Her yazılı metindeki ünlü örnek :

“Adam bitkin bir halde güç bela tepeye yürüdü”

Bunu söylemenin daha iyi yolu :

“Adam tepeye güçlükle yürüdü”

Yani, örneğin “şüpheli biçimde taşındı” ifadesi yerine “gizlice taşındı” yazmak daha doğru. “Alay edilmiş” yerine “acımasızca sataşılmış” ya da “fırladı”, “depar attı” yerine “hızlıca koştu” gibi ifadeleri kullanmayı düşünün.

Spesifik fiil ve isimleri kullanın ve sıfat ve zarflarıysa tutumlu bir şekilde kullanın. Biraz teknik gelebilir ama bir parça uygulamayla cümlelerinizin gücünü artırabilir ve yazınızın zevkle okunmasını sağlayabilirsiniz.

8) Ünlem işaretileri! : Bunu söylememe gerek var mı bilmiyorum ama ünlem işaretleri yazınıza coşku katar.
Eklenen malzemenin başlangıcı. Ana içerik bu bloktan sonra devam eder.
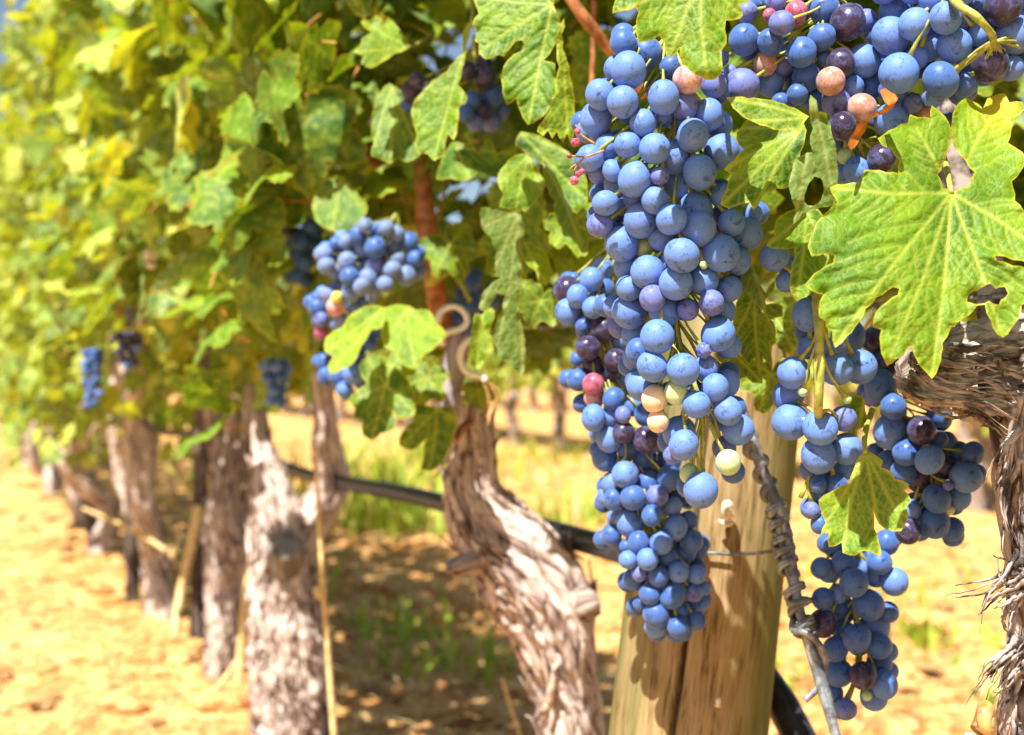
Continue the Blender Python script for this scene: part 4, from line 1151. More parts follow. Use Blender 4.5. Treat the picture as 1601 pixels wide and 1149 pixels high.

Bu günlerde çoğunlukla ironik anlamda kullanılıyor, bu yüzden coşkulu gençlerden değilseniz dikkatli kullanın.

9) Kısa tutun : Cümlenizin anlamını bozmayacak şekilde ekstra ifade ve kelimeleri kaldırarak yazınızı daha öz ve güçlü hale getirin. Cümlenize bakın; daha kısa ve öz hale getirmek için bazı kelimeleri atabilir misiniz? Her zaman azı daha iyidir.

10) Laf kalabalığı mı yoksa sebep sonuç mu? : İnsanların sizi ciddiye almasını istiyorsanız kanıta dayanan bakış açısını benimsemelisiniz. Neden yazdığınız gibi düşünüyorsunuz? 

Görüşlerinizi vakalar, araştırmalar ya da istatistiklerle desteklemeye çalışın. Aksi takdirde sadece laf kalabalığı yapan bir konuma düşebilirsiniz.